Un patrimonio de comer con cuchara

EDITORIAL

Cuando se piensa en patrimonio quizás lo primero que viene a la mente sean elementos materiales como un edificio, una iglesia, una pintura o una escultura. Lo son, en efecto, y hay que trabajar por preservarlos. Pero en las últimas décadas hemos avanzado como humanidad en la idea de que hay otro patrimonio incluso más importante: el inmaterial. Allí entran esas tradiciones que nos definen como comunidades, lo que nos hace peculiares respecto de los demás grupos humanos. Lo que nos da identidad.

Para la UNESCO dentro de este patrimonio cultural inmaterial se incluyen: “lengua, literatura, música y danza, juegos y deportes, tradiciones culinarias, los rituales y mitologías, conocimientos y usos relacionados con el universo, los conocimientos técnicos relacionados con la artesanía y los espacios culturales”.

Getsemaní tiene una historia y un legado en varias de esas expresiones. Pensemos nada más en la bolita de trapo, en el Cabildo novembrino, en los juegos de tablero o en la lotería hecha en casa. Hay entre ellos, sin embargo, uno que parece estar desdibujándose y tiene un potencial enorme para el barrio: la alimentación.

No se trata solo de las recetas, que hay que recuperar, sino de la cultura social alrededor de la comida. Y Getsemaní ha tenido mucho de eso. En esta edición relatamos cómo era ese compartir en Semana Santa y la cantidad de recetas propias de esos días. En particular los dulces.

Nuestro barrio ha sido cuna de cocineras y sazones legendarios. La cercanía en distintos momentos con el mercado, el puerto, el tren y la ciénaga le proveía de numerosos ingredientes que ya se ven poco por el cambio hacia una alimentación de origen industrial. Pero se pueden recuperar y en todo el mundo abundan ejemplos al respecto.

Y no estamos hablando de que alguien, muchas veces foráneo, monte un restaurante de tema getsemanicense con acceso para turistas pudientes. No es una mala idea y sería bienvenido, pero hablamos acá de algo más profundo y con sentido de comunidad. ¿Cómo hacer de la alimentación y las recetas propias de Getsemaní se conviertan en un fuente de reconocimiento y de identidad para los habitantes del barrio y al mismo tiempo una actividad económica que permita atraer recursos para los vecinos?
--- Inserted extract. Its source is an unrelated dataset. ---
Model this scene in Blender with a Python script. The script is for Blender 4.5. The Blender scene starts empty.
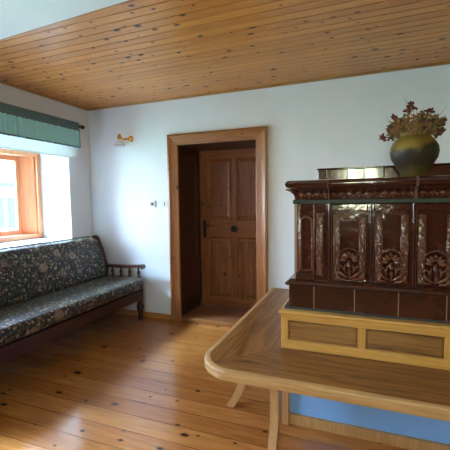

Pensemos por ejemplo en los paladares cubanos: la gente del común abrió comedores para atender pocos comensales en la sala de la casa, entre ellos muchos turistas ¿El secreto de los más solicitados? La sazón y la atención. Y de eso sobra por acá. Aquello le generó y le sigue generando a muchas familias concretas un modo de sustento muy interesante.

Es cierto que ha habido una explosión de la gastronomía a escala planetaria. Hay estilos de cocina sofisticadísimos, experimentales y costosos. Pero junto a ellos también hay una avance y un reconocimiento de la comida popular. Decir gastronomía es también decir la comida que se hace con ingredientes y sazón local. No hay que olvidar que la pizza, la paella o el sushi japonés -hoy alimentos globales- no son más que platos humildes surgidos de la recursividad en las regiones donde nacieron para preparar buenos alimentos con lo que tenían a la mano. Nada distinto de la comida popular de nuestra región.

Hace falta mucho para lograrlo. Y muchas manos. Pero desde El Getsemanicense proponemos echar a andar esta idea: imaginemos un barrio en el que turistas y locales vengan a degustar los platos de tradición, preparados por nuestras manos y atendidos por nuestra gente y que esta sea bien retribuida por hacerlo. Como es justo. Se mantiene la tradición y al mismo tiempo se genera una actividad económica para las familias del barrio. Parece una idea sensata y con futuro. En otras partes lo están intentando ¿Por qué no nosotros?